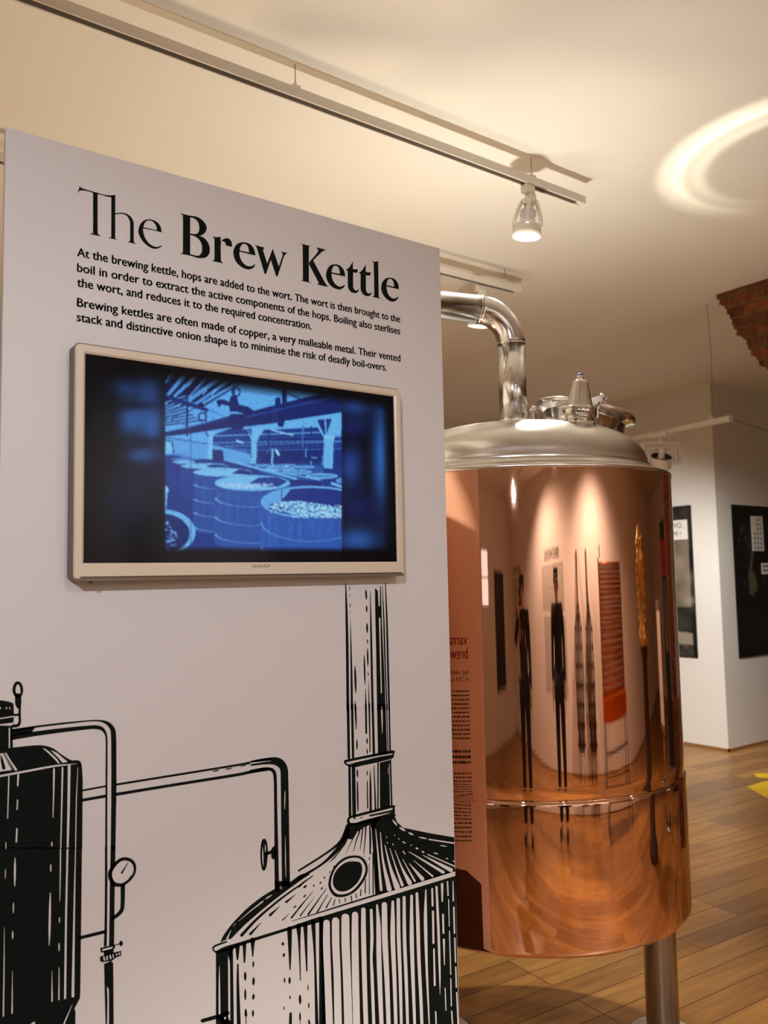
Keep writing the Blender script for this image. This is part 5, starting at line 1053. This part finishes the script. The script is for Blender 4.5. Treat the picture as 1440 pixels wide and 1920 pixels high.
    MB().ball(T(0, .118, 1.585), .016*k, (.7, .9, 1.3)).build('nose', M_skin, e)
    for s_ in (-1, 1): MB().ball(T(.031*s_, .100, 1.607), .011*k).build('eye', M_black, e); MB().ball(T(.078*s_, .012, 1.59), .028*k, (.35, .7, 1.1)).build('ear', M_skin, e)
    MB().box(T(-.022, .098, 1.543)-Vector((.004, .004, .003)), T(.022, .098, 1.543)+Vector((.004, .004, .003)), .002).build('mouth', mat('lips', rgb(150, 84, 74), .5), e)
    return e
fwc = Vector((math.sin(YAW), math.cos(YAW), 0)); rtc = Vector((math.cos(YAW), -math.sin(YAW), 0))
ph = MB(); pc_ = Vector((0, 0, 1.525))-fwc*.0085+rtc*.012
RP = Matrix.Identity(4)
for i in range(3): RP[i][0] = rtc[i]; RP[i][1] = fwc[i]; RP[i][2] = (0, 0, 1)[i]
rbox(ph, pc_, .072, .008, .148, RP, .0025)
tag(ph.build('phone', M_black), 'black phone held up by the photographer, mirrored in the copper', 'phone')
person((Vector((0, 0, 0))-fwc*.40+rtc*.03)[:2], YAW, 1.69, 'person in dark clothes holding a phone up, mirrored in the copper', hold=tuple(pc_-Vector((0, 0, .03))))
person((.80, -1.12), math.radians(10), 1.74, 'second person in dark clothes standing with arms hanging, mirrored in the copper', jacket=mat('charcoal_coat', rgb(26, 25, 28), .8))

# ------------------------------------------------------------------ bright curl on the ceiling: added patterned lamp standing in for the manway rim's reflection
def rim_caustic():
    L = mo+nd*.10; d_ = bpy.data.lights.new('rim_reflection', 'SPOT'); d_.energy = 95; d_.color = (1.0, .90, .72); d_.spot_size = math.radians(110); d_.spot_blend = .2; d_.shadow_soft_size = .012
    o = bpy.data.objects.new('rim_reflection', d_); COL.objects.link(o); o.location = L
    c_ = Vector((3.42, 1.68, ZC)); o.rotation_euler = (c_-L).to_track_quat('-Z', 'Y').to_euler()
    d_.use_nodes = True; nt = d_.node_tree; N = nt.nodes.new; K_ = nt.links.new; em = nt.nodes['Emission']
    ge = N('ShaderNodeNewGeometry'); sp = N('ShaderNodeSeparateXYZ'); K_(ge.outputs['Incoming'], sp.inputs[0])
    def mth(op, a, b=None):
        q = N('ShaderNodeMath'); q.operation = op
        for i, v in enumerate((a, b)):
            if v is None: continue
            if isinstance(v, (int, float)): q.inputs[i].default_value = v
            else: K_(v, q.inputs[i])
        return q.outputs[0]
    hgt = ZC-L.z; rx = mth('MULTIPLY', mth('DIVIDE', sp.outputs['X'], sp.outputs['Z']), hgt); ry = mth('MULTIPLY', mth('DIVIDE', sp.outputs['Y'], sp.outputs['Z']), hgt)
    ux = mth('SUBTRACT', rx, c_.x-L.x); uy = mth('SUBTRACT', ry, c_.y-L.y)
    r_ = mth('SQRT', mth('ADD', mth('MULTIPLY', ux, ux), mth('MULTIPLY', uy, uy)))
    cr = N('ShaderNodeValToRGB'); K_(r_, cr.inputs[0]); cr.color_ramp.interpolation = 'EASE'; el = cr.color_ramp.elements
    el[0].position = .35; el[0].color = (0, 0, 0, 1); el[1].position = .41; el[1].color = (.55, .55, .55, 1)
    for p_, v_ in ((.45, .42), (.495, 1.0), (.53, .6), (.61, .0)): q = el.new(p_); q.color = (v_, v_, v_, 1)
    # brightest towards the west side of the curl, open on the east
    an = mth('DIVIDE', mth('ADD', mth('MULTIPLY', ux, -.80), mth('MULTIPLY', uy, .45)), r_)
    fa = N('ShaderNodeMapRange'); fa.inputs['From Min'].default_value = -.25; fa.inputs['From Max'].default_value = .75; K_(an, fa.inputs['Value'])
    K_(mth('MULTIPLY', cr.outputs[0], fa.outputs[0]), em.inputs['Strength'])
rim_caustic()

==

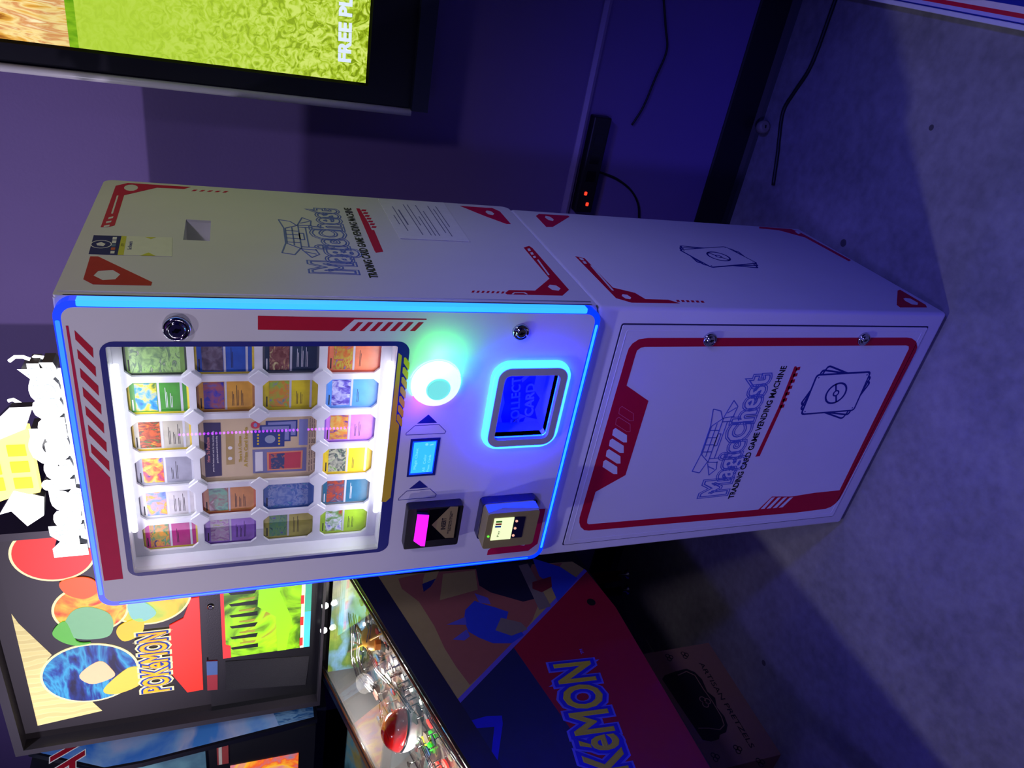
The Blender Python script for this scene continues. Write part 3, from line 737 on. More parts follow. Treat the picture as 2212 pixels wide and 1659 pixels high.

Set exercise
Return only the part of the records above that opens with the line containing "Keep writing the" and closes with the line containing "person((.80, -1.12), math.radians(10), 1.74, 'second", ends included.

Result
Keep writing the Blender script for this image. This is part 5, starting at line 1053. This part finishes the script. The script is for Blender 4.5. Treat the picture as 1440 pixels wide and 1920 pixels high.
    MB().ball(T(0, .118, 1.585), .016*k, (.7, .9, 1.3)).build('nose', M_skin, e)
    for s_ in (-1, 1): MB().ball(T(.031*s_, .100, 1.607), .011*k).build('eye', M_black, e); MB().ball(T(.078*s_, .012, 1.59), .028*k, (.35, .7, 1.1)).build('ear', M_skin, e)
    MB().box(T(-.022, .098, 1.543)-Vector((.004, .004, .003)), T(.022, .098, 1.543)+Vector((.004, .004, .003)), .002).build('mouth', mat('lips', rgb(150, 84, 74), .5), e)
    return e
fwc = Vector((math.sin(YAW), math.cos(YAW), 0)); rtc = Vector((math.cos(YAW), -math.sin(YAW), 0))
ph = MB(); pc_ = Vector((0, 0, 1.525))-fwc*.0085+rtc*.012
RP = Matrix.Identity(4)
for i in range(3): RP[i][0] = rtc[i]; RP[i][1] = fwc[i]; RP[i][2] = (0, 0, 1)[i]
rbox(ph, pc_, .072, .008, .148, RP, .0025)
tag(ph.build('phone', M_black), 'black phone held up by the photographer, mirrored in the copper', 'phone')
person((Vector((0, 0, 0))-fwc*.40+rtc*.03)[:2], YAW, 1.69, 'person in dark clothes holding a phone up, mirrored in the copper', hold=tuple(pc_-Vector((0, 0, .03))))
person((.80, -1.12), math.radians(10), 1.74, 'second person in dark clothes standing with arms hanging, mirrored in the copper', jacket=mat('charcoal_coat', rgb(26, 25, 28), .8))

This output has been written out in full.